L’agence conclut que l’augmentation des flux d’immigration sera essentielle pour atténuer, du moins en partie, les effets du vieillissement de la population canadienne sur le marché du travail.


Par ailleurs, au Québec, près d’un emploi sur cinq est occupé par un immigrant, selon l’Institut du Québec. C’est supérieur au poids démographique de ces personnes dans la province.

Un effet à long terme négligeable?

L’immigration peut donc soulager les effets immédiats de la main-d’œuvre dans certains secteurs ciblés.

Dès 2016, un rapport fédéral du Conseil consultatif en matière de croissance économique recommandait d’augmenter le nombre d’immigrants accueillis annuellement au pays à 450 000 pour contrer les effets du vieillissement de la population et répondre aux enjeux de main-d’œuvre.

Le gouvernement Trudeau a d’ailleurs adopté cette cible pour 2024. Tout juste avant la pandémie, le Canada avait accueilli plus de 341 000 résidents permanents.

Mais dans un rapport soumis en mai dernier par Pierre Fortin au ministère de l’Immigration, de la Francisation et de l’Intégration du Québec, l’économiste expose que l’augmentation du nombre d’immigrants aurait une incidence presque nulle à long terme.

Pierre Fortin fait valoir que les immigrants augmentent la population active, mais qu’ils vont aussi faire grimper la demande pour les biens et services. Ils auront des besoins en éducation ou en santé et vont consommer, et, donc, il faudra davantage de travailleurs pour répondre à leurs besoins. 

Dans son rapport, l’économiste souligne aussi que le vieillissement de la population ici est déjà trop prononcé pour être contré de façon importante par une hausse des seuils d’immigration .
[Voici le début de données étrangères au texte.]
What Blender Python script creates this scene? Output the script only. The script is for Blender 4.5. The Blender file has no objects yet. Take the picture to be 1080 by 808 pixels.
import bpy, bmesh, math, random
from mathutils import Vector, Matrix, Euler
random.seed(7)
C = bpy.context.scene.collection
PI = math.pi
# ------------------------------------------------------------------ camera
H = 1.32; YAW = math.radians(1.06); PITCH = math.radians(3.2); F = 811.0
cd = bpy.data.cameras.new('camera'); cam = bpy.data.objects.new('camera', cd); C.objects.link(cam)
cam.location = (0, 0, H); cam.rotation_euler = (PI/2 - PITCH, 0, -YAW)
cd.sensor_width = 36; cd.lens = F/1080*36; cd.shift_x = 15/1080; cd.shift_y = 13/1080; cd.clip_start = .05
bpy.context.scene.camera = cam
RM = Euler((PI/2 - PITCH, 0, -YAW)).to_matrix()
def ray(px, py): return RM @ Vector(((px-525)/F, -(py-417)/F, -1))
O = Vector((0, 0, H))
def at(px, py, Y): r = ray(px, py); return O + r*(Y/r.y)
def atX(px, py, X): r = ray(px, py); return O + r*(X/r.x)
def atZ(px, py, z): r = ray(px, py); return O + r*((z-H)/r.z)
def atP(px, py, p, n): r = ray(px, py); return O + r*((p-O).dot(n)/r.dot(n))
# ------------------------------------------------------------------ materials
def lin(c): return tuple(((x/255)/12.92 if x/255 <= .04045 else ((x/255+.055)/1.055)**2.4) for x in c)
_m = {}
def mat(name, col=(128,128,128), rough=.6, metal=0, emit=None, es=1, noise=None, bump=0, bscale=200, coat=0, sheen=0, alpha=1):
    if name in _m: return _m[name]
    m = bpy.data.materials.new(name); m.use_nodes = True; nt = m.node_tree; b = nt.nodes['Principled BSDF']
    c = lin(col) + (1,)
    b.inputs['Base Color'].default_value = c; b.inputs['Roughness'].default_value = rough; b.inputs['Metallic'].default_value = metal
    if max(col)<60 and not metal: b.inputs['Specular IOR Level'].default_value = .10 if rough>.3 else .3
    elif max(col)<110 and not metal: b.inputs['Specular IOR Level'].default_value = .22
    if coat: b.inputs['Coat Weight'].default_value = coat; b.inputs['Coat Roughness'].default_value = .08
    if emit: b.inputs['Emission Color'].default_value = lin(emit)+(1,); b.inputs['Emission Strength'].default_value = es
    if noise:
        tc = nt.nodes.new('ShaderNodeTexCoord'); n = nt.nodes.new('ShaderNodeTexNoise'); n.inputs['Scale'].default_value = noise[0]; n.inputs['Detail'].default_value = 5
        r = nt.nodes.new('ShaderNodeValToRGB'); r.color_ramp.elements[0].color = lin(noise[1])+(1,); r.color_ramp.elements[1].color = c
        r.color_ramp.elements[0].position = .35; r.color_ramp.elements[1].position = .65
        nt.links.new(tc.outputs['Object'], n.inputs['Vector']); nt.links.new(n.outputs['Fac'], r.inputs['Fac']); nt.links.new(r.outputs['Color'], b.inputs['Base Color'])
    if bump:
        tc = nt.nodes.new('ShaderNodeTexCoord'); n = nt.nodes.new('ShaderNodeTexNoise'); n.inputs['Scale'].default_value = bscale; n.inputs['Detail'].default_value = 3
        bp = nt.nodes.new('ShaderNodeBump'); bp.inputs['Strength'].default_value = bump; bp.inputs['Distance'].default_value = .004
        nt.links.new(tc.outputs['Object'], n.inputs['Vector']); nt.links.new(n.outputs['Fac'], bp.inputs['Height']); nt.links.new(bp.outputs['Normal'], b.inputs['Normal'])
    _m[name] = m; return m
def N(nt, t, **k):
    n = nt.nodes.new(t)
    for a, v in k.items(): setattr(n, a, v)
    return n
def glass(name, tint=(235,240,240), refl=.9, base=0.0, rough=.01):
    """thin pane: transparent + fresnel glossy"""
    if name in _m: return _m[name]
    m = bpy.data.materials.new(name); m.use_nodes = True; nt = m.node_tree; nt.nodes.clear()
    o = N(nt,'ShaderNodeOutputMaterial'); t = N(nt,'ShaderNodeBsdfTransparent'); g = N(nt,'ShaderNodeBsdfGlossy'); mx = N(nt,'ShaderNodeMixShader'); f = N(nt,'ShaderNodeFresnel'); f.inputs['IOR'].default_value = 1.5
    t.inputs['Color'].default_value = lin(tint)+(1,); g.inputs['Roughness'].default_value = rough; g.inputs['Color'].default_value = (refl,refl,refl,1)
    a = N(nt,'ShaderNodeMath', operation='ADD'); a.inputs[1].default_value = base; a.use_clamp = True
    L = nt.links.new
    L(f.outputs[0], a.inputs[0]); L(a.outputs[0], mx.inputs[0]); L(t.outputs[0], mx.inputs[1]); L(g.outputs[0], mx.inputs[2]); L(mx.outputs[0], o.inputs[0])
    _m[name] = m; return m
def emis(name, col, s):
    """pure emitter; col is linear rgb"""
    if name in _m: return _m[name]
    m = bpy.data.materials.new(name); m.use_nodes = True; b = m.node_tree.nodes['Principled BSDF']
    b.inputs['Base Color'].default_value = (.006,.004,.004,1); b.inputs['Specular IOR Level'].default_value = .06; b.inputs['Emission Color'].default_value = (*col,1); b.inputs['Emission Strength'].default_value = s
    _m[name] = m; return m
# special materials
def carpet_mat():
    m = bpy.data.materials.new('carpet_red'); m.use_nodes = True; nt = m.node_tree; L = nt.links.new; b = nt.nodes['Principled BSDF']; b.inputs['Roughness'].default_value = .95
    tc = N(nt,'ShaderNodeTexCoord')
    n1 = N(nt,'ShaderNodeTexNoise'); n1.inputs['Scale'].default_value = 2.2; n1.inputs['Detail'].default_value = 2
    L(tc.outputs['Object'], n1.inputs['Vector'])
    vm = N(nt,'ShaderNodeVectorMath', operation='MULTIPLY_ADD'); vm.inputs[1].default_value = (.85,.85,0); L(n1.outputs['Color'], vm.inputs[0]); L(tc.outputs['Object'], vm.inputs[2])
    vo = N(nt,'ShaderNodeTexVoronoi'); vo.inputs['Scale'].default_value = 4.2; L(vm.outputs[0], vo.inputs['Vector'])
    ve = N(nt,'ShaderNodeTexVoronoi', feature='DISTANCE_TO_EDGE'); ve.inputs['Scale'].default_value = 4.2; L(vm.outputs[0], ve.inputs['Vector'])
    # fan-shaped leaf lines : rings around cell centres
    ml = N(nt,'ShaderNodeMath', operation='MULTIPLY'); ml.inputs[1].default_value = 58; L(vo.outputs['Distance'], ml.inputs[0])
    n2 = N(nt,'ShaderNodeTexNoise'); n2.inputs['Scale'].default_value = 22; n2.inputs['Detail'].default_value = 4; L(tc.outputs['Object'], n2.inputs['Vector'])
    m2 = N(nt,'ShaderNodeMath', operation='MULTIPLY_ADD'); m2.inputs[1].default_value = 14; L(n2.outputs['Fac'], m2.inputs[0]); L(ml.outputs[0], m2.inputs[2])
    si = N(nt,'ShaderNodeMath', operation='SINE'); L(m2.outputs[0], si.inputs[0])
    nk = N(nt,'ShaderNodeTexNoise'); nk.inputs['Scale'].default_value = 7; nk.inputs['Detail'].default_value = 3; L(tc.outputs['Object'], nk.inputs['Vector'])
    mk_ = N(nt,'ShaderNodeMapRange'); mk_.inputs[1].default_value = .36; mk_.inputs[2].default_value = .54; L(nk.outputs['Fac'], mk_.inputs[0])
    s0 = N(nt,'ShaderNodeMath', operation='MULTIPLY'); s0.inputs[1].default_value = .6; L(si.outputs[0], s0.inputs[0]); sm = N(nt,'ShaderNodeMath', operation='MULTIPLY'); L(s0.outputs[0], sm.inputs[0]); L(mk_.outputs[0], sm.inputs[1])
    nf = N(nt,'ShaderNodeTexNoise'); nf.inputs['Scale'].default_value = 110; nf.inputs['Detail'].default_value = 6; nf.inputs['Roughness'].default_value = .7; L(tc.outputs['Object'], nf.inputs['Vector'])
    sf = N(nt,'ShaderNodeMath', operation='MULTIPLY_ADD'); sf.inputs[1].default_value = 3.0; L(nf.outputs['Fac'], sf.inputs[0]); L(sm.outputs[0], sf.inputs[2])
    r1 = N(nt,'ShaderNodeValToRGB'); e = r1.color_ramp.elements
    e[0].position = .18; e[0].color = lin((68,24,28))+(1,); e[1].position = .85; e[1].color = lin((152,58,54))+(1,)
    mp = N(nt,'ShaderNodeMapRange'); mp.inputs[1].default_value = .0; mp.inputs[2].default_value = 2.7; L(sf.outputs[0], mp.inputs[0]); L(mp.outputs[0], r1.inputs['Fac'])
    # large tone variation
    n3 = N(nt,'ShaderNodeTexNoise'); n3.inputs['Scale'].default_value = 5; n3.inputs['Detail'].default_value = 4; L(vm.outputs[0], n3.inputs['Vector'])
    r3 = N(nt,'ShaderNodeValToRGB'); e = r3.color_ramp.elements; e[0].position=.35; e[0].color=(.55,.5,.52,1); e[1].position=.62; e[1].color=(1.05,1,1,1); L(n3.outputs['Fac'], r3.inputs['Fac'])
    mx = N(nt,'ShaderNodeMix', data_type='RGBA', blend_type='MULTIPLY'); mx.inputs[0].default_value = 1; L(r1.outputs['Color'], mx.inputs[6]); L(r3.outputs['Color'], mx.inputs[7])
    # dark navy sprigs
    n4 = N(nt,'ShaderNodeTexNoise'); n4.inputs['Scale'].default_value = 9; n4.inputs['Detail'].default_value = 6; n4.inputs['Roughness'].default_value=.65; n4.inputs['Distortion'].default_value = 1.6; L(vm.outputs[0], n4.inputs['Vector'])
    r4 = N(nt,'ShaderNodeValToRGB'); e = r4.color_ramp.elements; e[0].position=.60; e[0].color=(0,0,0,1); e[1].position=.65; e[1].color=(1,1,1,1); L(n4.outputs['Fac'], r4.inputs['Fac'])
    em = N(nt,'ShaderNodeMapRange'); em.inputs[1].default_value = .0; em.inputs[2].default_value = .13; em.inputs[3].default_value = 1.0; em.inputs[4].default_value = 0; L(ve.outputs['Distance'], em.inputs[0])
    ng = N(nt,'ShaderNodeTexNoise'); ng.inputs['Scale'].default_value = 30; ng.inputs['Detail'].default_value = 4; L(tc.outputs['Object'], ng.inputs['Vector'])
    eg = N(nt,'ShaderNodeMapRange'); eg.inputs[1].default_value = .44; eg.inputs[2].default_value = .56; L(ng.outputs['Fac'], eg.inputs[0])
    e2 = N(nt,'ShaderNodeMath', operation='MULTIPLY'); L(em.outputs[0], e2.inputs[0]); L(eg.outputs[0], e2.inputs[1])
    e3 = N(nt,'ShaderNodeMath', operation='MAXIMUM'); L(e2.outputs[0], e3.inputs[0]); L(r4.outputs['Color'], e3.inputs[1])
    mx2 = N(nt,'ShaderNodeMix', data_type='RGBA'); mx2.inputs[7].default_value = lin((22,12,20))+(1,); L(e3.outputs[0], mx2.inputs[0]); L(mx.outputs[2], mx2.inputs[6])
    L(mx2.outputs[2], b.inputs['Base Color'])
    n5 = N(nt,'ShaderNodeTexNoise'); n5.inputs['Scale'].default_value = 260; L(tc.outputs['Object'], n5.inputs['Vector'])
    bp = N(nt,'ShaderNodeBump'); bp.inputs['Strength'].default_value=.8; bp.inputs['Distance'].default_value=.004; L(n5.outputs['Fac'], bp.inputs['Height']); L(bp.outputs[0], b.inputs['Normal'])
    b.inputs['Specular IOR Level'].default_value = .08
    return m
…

Poids démographique du Québec

Une chose est certaine : avec les seuils actuels promis par les différents partis politiques, le poids démographique du Québec au sein du Canada est voué à diminuer.

Pour le maintenir à 23 % – qui est son poids actuel, selon le dernier recensement –, il faudrait accueillir plus de 100 000 immigrants dans la province l’an prochain, en tenant en compte la cible d’environ 450 000 immigrants au fédéral.

La proposition du PQ d’accueillir 35 000 immigrants représenterait 8 % du total des résidents permanents accueillis au pays l’an prochain. À l’autre bout du spectre, les 70 000 immigrants promis par Dominique Anglade augmenteraient cette proportion à 16 %.